What to work on: Reproduce only the stretch of entries below that begins at the first line and ends at the line holding "COL = S.collection".

Recorded information:
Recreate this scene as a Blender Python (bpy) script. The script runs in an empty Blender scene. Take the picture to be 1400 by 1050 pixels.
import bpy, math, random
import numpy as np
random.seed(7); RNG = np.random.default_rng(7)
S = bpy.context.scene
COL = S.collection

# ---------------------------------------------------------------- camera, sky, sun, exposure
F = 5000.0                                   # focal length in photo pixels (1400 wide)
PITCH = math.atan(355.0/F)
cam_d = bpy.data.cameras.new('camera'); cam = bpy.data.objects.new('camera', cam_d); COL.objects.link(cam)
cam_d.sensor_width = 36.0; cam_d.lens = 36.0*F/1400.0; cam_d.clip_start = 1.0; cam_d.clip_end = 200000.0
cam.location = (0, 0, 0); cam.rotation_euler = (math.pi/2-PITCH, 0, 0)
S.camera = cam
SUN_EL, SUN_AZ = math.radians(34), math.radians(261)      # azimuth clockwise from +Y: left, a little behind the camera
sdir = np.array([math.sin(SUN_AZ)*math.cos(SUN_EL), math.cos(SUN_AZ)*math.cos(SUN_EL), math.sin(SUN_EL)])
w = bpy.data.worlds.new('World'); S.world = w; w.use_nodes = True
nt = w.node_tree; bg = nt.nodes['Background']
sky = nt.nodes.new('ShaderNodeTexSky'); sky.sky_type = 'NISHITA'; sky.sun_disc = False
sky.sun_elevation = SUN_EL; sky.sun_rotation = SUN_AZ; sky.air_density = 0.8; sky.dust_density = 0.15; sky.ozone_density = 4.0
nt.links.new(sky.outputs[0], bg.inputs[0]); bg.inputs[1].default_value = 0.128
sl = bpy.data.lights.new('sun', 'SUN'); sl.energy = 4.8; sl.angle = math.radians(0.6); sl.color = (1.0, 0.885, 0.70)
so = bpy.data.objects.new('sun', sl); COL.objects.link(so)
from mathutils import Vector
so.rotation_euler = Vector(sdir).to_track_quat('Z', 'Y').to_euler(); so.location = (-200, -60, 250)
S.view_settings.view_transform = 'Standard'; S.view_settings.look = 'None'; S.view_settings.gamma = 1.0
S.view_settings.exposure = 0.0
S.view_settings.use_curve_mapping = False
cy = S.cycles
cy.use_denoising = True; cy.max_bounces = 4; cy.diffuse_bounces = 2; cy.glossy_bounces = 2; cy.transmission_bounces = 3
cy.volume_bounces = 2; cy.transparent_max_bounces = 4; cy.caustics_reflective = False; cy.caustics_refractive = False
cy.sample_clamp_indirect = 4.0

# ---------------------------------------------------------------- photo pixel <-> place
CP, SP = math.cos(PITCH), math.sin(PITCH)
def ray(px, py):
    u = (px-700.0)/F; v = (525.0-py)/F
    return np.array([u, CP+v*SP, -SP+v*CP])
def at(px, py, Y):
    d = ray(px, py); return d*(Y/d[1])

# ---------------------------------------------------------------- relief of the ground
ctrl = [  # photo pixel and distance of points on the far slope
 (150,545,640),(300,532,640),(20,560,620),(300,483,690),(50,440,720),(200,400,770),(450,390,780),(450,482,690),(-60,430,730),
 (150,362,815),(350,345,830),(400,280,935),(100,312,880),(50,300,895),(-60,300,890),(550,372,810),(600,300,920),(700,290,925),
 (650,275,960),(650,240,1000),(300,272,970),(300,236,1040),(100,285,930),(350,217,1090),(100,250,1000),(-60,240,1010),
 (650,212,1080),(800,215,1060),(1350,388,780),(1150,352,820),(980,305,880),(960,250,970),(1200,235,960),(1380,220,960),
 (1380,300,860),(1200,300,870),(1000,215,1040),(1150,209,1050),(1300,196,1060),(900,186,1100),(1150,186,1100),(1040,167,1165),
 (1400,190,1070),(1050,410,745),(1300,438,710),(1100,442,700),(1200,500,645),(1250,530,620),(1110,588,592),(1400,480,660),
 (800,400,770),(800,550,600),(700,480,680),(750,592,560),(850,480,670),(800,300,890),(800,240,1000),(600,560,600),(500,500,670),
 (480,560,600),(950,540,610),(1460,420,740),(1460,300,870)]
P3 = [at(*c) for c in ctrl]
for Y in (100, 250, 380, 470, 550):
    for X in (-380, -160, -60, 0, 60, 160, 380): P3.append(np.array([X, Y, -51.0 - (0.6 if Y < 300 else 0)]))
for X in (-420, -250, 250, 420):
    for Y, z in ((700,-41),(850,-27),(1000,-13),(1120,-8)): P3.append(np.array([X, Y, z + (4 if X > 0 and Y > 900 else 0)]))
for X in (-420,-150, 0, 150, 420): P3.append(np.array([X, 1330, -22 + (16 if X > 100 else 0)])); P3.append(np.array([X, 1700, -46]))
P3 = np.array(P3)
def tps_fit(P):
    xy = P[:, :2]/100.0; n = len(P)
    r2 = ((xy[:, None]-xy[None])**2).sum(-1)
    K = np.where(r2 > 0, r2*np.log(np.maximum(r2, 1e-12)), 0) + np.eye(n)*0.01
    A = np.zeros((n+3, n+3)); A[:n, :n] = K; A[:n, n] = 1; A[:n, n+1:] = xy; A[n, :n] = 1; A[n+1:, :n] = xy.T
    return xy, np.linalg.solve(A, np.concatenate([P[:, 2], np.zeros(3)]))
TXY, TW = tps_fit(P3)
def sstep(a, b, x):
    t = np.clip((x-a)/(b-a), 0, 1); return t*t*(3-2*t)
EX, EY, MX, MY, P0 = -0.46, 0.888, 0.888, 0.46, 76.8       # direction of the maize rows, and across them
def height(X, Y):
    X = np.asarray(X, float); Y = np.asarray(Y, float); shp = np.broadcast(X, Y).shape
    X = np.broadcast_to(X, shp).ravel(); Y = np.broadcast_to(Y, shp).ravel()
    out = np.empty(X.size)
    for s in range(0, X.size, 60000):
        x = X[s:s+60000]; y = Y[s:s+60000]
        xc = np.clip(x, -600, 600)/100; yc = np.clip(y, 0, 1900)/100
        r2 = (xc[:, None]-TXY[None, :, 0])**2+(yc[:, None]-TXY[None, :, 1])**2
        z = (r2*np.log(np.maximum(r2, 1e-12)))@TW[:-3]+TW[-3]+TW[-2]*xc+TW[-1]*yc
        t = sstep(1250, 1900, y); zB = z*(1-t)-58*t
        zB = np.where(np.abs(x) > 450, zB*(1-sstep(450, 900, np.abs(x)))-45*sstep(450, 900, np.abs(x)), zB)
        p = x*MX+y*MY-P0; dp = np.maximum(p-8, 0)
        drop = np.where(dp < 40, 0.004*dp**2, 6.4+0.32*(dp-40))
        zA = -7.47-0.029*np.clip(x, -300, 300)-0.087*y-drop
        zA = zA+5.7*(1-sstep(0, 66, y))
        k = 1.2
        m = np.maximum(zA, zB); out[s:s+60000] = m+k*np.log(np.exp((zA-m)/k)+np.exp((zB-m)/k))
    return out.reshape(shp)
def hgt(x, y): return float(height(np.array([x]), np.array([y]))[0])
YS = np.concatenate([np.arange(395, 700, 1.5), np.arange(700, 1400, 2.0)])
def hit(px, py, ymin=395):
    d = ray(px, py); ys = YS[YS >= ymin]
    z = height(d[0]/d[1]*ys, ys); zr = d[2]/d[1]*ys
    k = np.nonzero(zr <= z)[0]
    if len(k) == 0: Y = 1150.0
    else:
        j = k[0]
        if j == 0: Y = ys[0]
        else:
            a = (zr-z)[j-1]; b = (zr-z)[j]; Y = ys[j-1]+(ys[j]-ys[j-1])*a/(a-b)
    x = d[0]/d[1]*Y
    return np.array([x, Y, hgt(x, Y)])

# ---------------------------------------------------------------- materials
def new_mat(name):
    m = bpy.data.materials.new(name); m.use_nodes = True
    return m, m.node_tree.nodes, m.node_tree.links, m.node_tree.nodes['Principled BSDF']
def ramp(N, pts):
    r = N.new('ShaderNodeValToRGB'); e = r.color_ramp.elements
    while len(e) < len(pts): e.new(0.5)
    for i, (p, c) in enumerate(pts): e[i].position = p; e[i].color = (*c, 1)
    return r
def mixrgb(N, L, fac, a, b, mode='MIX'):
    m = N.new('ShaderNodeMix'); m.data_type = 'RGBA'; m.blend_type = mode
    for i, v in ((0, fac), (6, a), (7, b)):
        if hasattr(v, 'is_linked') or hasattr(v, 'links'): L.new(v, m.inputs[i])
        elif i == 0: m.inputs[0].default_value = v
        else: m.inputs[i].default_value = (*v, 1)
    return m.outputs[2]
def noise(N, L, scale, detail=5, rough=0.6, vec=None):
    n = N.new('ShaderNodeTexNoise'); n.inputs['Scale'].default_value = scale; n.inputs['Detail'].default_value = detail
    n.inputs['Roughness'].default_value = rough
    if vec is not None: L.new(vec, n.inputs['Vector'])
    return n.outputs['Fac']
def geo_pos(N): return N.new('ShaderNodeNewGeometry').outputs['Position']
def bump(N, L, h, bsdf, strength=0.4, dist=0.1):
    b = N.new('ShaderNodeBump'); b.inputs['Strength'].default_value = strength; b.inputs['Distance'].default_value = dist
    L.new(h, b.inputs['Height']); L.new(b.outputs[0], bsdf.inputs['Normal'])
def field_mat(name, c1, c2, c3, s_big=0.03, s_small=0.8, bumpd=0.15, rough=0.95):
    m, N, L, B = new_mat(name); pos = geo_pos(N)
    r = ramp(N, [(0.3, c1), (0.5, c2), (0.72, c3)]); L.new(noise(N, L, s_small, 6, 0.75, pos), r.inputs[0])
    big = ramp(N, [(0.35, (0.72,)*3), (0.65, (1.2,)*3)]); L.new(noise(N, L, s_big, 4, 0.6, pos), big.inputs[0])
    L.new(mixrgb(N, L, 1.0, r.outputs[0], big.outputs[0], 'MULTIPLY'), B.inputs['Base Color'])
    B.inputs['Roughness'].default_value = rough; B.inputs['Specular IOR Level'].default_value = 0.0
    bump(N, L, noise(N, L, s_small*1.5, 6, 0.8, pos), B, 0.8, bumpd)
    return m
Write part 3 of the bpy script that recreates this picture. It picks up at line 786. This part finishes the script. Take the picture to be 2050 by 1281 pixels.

Reply to the exercise:
Recreate this scene as a Blender Python (bpy) script. The script runs in an empty Blender scene. Take the picture to be 1400 by 1050 pixels.
import bpy, math, random
import numpy as np
random.seed(7); RNG = np.random.default_rng(7)
S = bpy.context.scene
COL = S.collection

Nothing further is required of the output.